More on Health Benefit Plans Paying Less, Costing Employees More

This week's Time Magazine has an article discussing a continuing trend for insured workers to pay more for their health benefits in terms of deductibles and premiums.

  • For the average employee, premiums and out-of-pocket expenses will reach $2,904 a year for a family, up $300 from 2006. That's the pass-along pain of the costs that employers now endure, nearly $9,000 per employee, up an estimated $518 from this year.
  • Containing those costs is a new corporate imperative. Among the tactics: bosses are skimping on raises.
  • Someone making $40,000 a year can anticipate a 4% pay increase next year. (Don't spend it all in one place.) With health-care costs expected to rise about 7%, that means at least 16% of that raise would go to higher premiums or new out-of-pocket expenses.
HSA's are often touted as tin the he magic bullet for some off these problems.  A recent article in the Wall Street Journal on HSAs (registration required), however reminds us that such plans are really only ideal for two groups - the healthy and the wealthy. 

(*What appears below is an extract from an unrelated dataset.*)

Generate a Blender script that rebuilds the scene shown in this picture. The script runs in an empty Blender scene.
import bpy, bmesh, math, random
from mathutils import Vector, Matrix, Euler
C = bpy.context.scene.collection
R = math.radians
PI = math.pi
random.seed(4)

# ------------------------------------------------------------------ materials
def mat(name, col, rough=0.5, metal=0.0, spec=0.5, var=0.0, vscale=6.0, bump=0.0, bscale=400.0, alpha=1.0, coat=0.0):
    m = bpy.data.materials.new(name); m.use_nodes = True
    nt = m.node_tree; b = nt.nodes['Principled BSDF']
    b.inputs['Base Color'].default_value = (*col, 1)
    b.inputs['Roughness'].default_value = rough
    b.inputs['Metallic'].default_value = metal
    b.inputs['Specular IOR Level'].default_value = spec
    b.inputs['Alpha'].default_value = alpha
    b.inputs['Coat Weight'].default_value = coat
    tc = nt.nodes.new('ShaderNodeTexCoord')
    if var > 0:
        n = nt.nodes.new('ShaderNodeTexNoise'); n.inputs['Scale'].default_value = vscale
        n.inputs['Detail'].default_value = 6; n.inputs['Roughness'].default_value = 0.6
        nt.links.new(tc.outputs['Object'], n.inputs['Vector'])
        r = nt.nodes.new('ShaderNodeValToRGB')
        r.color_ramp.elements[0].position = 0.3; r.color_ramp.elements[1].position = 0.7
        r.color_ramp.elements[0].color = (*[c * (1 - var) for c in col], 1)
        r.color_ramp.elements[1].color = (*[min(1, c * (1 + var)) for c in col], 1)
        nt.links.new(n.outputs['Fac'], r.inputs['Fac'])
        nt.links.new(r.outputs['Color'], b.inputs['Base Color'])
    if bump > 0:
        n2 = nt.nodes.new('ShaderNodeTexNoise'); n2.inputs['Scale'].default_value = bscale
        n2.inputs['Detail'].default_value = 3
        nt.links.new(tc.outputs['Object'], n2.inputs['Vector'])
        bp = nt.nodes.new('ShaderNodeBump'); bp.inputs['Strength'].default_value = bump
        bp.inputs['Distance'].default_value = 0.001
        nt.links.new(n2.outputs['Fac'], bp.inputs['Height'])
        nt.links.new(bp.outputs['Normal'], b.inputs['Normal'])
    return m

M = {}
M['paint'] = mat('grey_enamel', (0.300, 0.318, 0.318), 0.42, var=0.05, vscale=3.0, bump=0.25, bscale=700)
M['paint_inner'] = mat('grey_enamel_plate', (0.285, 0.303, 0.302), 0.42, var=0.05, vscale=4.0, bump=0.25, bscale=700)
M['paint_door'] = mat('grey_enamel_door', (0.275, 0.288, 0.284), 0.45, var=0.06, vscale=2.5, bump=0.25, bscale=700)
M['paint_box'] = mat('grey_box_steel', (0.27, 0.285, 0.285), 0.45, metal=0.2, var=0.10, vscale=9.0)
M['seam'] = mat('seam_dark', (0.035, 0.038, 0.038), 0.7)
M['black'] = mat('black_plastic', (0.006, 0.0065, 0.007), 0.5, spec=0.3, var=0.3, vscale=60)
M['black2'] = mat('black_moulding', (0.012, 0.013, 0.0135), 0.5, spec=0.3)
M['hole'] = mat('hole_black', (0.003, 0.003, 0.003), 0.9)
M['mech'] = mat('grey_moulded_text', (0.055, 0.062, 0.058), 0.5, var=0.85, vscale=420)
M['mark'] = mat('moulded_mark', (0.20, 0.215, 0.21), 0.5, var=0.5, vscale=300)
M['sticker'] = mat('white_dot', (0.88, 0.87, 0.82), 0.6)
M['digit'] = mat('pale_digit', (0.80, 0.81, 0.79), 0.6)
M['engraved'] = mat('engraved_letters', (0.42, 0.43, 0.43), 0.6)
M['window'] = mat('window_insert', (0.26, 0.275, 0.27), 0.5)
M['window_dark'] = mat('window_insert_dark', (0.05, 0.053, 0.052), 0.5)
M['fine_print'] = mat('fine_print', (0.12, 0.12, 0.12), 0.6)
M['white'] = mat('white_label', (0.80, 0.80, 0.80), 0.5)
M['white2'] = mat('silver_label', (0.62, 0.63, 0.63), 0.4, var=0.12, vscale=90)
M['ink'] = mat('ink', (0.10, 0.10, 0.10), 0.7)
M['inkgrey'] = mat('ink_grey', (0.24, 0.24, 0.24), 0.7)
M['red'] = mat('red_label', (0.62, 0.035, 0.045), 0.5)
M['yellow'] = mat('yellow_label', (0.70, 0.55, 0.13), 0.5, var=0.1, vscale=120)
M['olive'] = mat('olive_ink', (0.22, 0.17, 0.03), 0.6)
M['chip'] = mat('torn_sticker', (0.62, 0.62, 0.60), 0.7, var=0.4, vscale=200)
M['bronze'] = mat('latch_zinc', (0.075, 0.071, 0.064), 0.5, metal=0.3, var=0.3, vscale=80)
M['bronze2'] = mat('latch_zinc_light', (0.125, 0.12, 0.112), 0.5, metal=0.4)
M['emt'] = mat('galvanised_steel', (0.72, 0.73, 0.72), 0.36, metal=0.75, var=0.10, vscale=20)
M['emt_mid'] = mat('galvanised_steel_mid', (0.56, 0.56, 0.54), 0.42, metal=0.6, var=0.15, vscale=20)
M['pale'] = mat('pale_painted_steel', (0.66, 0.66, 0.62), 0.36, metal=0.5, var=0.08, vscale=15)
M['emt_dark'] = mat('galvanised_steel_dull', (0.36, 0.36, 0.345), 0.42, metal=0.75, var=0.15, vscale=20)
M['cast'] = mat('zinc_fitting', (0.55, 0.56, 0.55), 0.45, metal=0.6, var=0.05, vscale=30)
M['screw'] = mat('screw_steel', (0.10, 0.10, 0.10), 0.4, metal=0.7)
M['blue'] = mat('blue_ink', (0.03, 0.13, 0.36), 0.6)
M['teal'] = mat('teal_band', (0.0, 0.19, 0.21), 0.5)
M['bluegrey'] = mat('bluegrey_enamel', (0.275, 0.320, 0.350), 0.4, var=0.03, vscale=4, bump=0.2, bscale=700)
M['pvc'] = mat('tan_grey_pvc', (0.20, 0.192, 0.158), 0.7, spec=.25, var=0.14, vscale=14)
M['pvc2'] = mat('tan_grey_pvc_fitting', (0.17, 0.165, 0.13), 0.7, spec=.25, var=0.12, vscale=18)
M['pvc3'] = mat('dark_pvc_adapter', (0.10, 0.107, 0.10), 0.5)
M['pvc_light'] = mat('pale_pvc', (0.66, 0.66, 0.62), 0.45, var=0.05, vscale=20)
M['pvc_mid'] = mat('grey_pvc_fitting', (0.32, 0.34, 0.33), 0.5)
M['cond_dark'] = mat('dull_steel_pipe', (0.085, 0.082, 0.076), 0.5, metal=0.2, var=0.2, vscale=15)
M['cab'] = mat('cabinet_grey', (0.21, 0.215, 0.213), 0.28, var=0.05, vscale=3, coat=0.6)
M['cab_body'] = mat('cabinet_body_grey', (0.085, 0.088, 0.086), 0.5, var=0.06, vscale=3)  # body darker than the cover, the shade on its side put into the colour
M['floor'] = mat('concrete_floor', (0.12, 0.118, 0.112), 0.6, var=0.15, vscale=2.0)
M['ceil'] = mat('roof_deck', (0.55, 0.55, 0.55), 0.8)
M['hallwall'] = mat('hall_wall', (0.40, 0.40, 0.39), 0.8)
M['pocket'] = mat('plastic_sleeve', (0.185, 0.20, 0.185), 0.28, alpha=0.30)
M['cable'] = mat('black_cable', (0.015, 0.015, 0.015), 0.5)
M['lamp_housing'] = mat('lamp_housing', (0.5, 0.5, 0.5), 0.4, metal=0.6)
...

"If you're young, healthy or wealthy, health savings accounts, or HSA's, can help to defuse a looming time bomb -- the six-figure, out-of-pocket health-care tab that experts believe most of us will face during retirement. Because the young and healthy generally don't spend much on health care today, current savings can pile up for later. The wealthy, meanwhile, can max out their savings and hope they don't need it all before they retire."


The myth of the HSA is even more absurd as we hear benefits consultants tout the benefits of having employees "empowered" to negotiate benefits costs and think twice before going to the doctor.   Some would have us believe that employees have been on the gravy train for far too long, that they go to the doctor when it's unnecessary whenever they feel like it and that they have no sense of what health care costs.  While that may be true for some, it is certainly not true for all.

Too bad we still have plans out  there that require people to go to a primary care physician, who gets to charge for doing nothing other than filling out a form.  Add to that the reality that the public can obtain very little information on what health care charges will cost as they are placed at a considerable disadvantage when dealing with health care providers.  I'll stop now.  Can you tell I'm annoyed?